To contrast, most unschooling families find that their children (even the very young) merely go through phases of interest in the tv or computer...wherever they are able to watch shows. Given the freedom to do whatever they would like (within doable reason!) whenever they like, these children often have no NEED for tv. Instead, they are attracted to it merely as a viable form of entertainment. They will fall in and out of love with shows and videos purely for their entertainment value. So, when K was obsessed with Caillou, he found it more interesting and entertaining than the park, than the beach, than shopping for groceries. It was wrong of me to assume that the park was still the more entertaining alternative!

Sure enough, once he had had his fill of Caillou, the computer became lonely in its corner as K found life around him to, once more, be more entertaining and fulfilling. We would occasionally introduce him to new shows we happened upon and thought he might like, and of course, he was welcome to request anything, but it wasn't until we found shows of Kipper the Dog that he really retained an interest in sitting for a show.

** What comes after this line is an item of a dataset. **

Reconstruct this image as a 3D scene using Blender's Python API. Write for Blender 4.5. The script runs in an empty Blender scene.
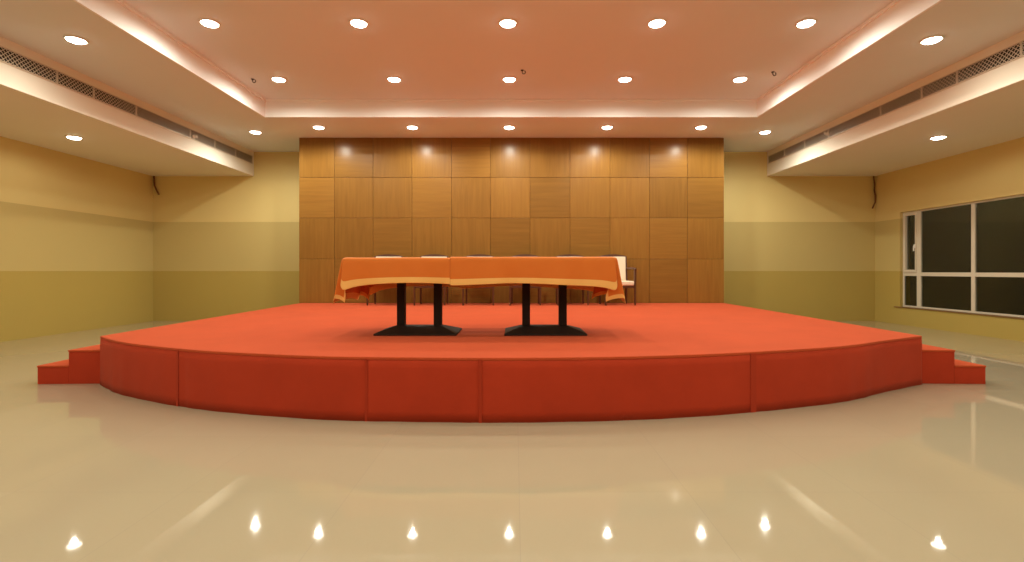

That phase lasted for a month or two, and then K (once again) abandoned his computer. It's actually been a while since he's gone through any similar phase. He prefers to play with his train track, or paint, or be read to than sit for a show. But, yesterday he watched one particular episode of Dora (which he requested rather out of the blue) over and over. He's still watching the same episode with the same amount of fervor, but he's already beginning to bounce around the house again, or bring toys into his tent to play with as he watches.

It's just fascinating to see such a clear example of how giving your child the maximum amount of freedom and autonomy over himself can lead him to make the very choices you, as a parent, might prefer. (after all, you are hoping your child makes the choices in life that will give him the maximum happiness and BEST quality of life, right?)

I like that K likes his shows. (Mostly, I like anything he likes, because I like to see him happy.) But, at the same time, I am older, I know that sitting all day in front of a screen does not present the best quality of life. I want K to gain enjoyment from the outdoors, from reading, from exploring physical manipulations, ect... and by allowing him free and unlimited access to the tv/computer, I DO get a child who does all those other thing I prefer. WithOUT the tears, or conflicts, or punishments, or boundaries, or rules, that might otherwise seem necessary.